COP27: India lays out plan for long-term decarbonization
(Reuters) - India will prioritize a phased transition to cleaner fuels and slashing household consumption to achieve net zero emissions by 2070, according to a national report released Monday at the United Nations COP27 climate summit in Egypt.
The report for the first time sketches out how the world's second-biggest consumer of coal will meet its decarbonization pledge made in 2021 as par of international efforts to limit warming to 1.5 degrees Celsius above preindustrial temperatures.
"This is an important milestone," said India's environment minister Bhupender Yadav at a COP27 event marking the report's launch. "Once again India has demonstrated that it walks the talk on climate change."
Prime Minister Narendra Modi did not attend this year's climate talks in the Red Sea resort town of Sharm el-Sheikh.
Under the landmark Paris Agreement of 2015, all countries are required to submit a strategy document to the U.N. Framework Convention on Climate Change showing how they'll help combat global warming. These plans are known as a Long-Term Low Emissions and Development Strategies(LT-LEDS).
Despite a 2020 deadline for the plans, just 56 countries have so far submitted one. India is the last of the world's five largest economies to do so.
India's LT-LEDS zeroes in on six key areas to reduce net emissions, including electricity, urbanization, transport, forests, finance, and industry.
The country, for example, proposes increasing the use of biofuels - particularly ethanol blending in petrol - boosting the number of electric vehicles on the road, alongside expanded public transport networks, and using more green hydrogen fuel.
India has already pledged to phase down coal use along with other nations, and has become a big market for renewable energy projects like solar.
What's novel in India's strategy, said Taryn Fransen, an international climate change policy expert at the non-profit World Resources Institute in the United States, is the focus on reducing consumption at the individual or household level, as well as its inclusion of carbon capture, use and storage (CCUS).
This includes technology that can capture carbon from polluting industries so it never reaches the atmosphere.
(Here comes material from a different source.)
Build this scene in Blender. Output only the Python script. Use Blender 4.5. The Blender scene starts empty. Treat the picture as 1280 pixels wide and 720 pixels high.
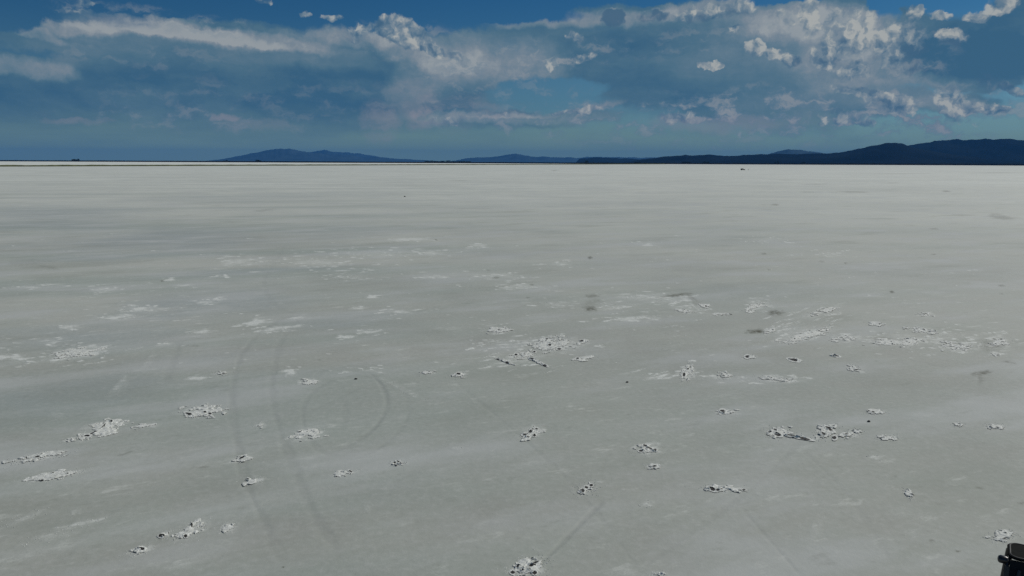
import time as _t
_T0 = _t.time()
import bpy, bmesh, math, random
import numpy as np
from mathutils import Vector, Matrix

random.seed(7)
rng = np.random.default_rng(11)
SC = bpy.context.scene
COL = SC.collection
R = math.radians

# ------------------------------------------------------------------ camera
F = 995.0                      # focal length in pixels of the 1280 wide photograph
CAMZ = 8.0
PITCH = math.atan(157.3 / F)
ROLL = 0.0042
fwd = Vector((0, math.cos(PITCH), -math.sin(PITCH)))
r0 = Vector((1, 0, 0))
u0 = r0.cross(fwd)
right = (r0 * math.cos(ROLL) + u0 * math.sin(ROLL)).normalized()
up = right.cross(fwd).normalized()
cam_d = bpy.data.cameras.new('camera')
cam = bpy.data.objects.new('camera', cam_d)
COL.objects.link(cam)
M3 = Matrix((right, up, -fwd)).transposed()
cam.matrix_world = Matrix.Translation((0, 0, CAMZ)) @ M3.to_4x4()
cam_d.sensor_width = 36
cam_d.lens = 36 * F / 1280
cam_d.clip_start = 0.1
cam_d.clip_end = 200000
SC.camera = cam


def ray(x, y):
    return (fwd * F + right * (x - 640) - up * (y - 360)).normalized()


def at(x, y, z=0.0):
    d = ray(x, y)
    t = (z - CAMZ) / d.z
    return Vector((0, 0, CAMZ)) + d * t


def azel(x, y):
    d = ray(x, y)
    return math.atan2(d.x, d.y), math.asin(d.z)


# ------------------------------------------------------------------ numpy noise
def _hash(ix, iy, seed):
    n = (ix.astype(np.int64) * 374761393 + iy.astype(np.int64) * 668265263 + seed * 974634777) & 0xFFFFFFFF
    n = ((n ^ (n >> 13)) * 1274126177) & 0xFFFFFFFF
    n = (n ^ (n >> 16)) & 0xFFFFFFFF
    return n / 4294967295.0


def vnoise(x, y, seed=0):
    ix = np.floor(x); iy = np.floor(y)
    fx = x - ix; fy = y - iy
    fx = fx * fx * (3 - 2 * fx); fy = fy * fy * (3 - 2 * fy)
    a = _hash(ix, iy, seed); b = _hash(ix + 1, iy, seed)
    c = _hash(ix, iy + 1, seed); d = _hash(ix + 1, iy + 1, seed)
    return (a * (1 - fx) + b * fx) * (1 - fy) + (c * (1 - fx) + d * fx) * fy


def fbm(x, y, seed=0, o=4):
    s = 0; a = 0.5; t = 0
    for i in range(o):
        s = s + a * vnoise(x * 2 ** i + 17.3 * i, y * 2 ** i - 9.1 * i, seed + i)
        t += a; a *= 0.5
    return s / t


def sstep(a, b, x):
    t = np.clip((x - a) / (b - a), 0, 1)
    return t * t * (3 - 2 * t)


# ------------------------------------------------------------------ helpers
def tag(o, label=None, cat=None, group=None, kind=None):
    if label: o['label'] = label
    if cat: o['category'] = cat
    if group: o['group'] = group
    if kind: o['kind'] = kind
    return o


def empty(name, loc, rz=0.0):
    o = bpy.data.objects.new(name, None)
    COL.objects.link(o)
    o.location = loc
    o.rotation_euler = (0, 0, rz)
    return o


def mesh_obj(name, verts, faces, mat, parent=None, smooth=False):
    me = bpy.data.meshes.new(name)
    me.from_pydata([tuple(v) for v in verts], [], [tuple(f) for f in faces])
    me.materials.append(mat)
    if smooth:
        me.polygons.foreach_set('use_smooth', [True] * len(me.polygons))
    me.update()
    o = bpy.data.objects.new(name, me)
    COL.objects.link(o)
    if parent is not None:
        o.parent = parent
    return o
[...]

Environmentalists have cautioned against using it in a way that extends the lives of coal plants.
"There's a lot of uncertainty around it, but at the same time the U.N. Intergovernmental Panel on Climate Change research indicates we will need large CO2 removal," Fransen told Reuters.
India said it will work on advancing the technologies used in CCUS.
Unlike Nationally Determined Contributions (NDCs), which are also mandated under the Paris Agreement, LT-LEDS focus on a longer time horizon and don't require countries to report progress.
India updated its NDC in August, committing the country to reduce the emissions intensity of its GDP by 45% from its 2005 level in the next 7 years - a 10 percentage point increase over its previous 2016 pledge.
While India's LT-LEDS laid out an ambitious green transition strategy, Yadav said the country could not "have a situation where the energy security of developing countries is ignored in the name of urgent mitigation".
India and other developing countries have long resisted calls for a rapid move away from fossil fuels that could undermine their economic growth and impose big costs.
"India is having to pay for a crisis that it didn't cause with money that it doesn't have," said Dipa Singh Bagai, country head for Natural Resources Defense Council in India.
India wants countries to agree to phase down all fossil fuels at the COP27 climate summit in Egypt, rather than a narrower deal to phase down coal as was agreed last year, two sources familiar with the negotiations told Reuters on Saturday.